Personeel van De Woenselse Poort heeft steken laten vallen in de aanloop naar de dubbele zelfmoord van Fokko Trip (52) en Angela Hoogeveen (26). Dat blijkt uit een extern onderzoek van het Bureau Veiligheid en Integriteit (BVI) van de Dienst Justitiële Inrichtingen.
Signalen dat het mis dreigde te gaan, zijn niet goed opgepikt. Toch vonden de onderzoekers, onder leiding van de Amsterdamse psychiater Ivo van Outheusden, geen aanwijzingen ‘van ernstige, verwijtbare gedragingen of nalatigheden’.
Intense relatie
De lichamen van Trip en Hoogeveen werden op donderdag 25 februari gevonden op een afdeling van instelling voor geestelijke gezondheidszorg De Woenselse Poort, een onderdeel van de GGz Eindhoven. Ze hadden zichzelf van het leven beroofd met een vuurwapen.
Het tweetal kende elkaar pas drie weken, maar ontwikkelde een intense relatie. Het personeel had daar alerter op moeten zijn. Het personeel nam ook geen actie toen het signalen kreeg dat Trip niet goed omging met nieuw verworven vrijheden. Hij was net overgeplaatst naar een minder beveiligde afdeling en werd voorbereid op een terugkeer in de maatschappij.

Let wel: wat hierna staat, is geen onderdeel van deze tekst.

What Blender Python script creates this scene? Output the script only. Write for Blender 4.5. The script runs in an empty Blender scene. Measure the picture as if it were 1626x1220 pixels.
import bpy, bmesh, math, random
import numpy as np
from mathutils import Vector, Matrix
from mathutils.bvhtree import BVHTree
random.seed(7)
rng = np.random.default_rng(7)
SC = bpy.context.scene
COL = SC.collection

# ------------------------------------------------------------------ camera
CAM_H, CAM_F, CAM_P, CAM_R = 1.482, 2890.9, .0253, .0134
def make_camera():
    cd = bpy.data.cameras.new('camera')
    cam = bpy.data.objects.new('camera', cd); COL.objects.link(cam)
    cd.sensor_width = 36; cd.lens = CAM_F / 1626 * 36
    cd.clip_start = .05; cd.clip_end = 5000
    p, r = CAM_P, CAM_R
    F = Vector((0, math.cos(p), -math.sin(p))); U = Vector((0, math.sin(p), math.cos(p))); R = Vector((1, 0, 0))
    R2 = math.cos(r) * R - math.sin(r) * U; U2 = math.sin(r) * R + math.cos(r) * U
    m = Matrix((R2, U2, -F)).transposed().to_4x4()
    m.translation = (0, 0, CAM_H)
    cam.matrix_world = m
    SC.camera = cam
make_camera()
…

Tot slot had het personeel ook moeten zien dat Trip en Hoogeveen die nacht bij elkaar op de kamer waren. Uit het onderzoek blijkt dat het deursignaleringssysteem niet naar behoren werd gebruikt.
Verbeterplan
Het BVI heeft aanbevelingen gedaan om de zorg en veiligheid in De Woenselse Poort te verbeteren. Zo moet er onder meer gedaan worden aan suïcidepreventie, moet er meer steekproefsgewijze toegangscontrole met detectie komen en moeten de afspraken rond de controle van de kamer voor de nacht worden aangepast. De Woenselse Poort heeft inmiddels een verbeterplan opgesteld.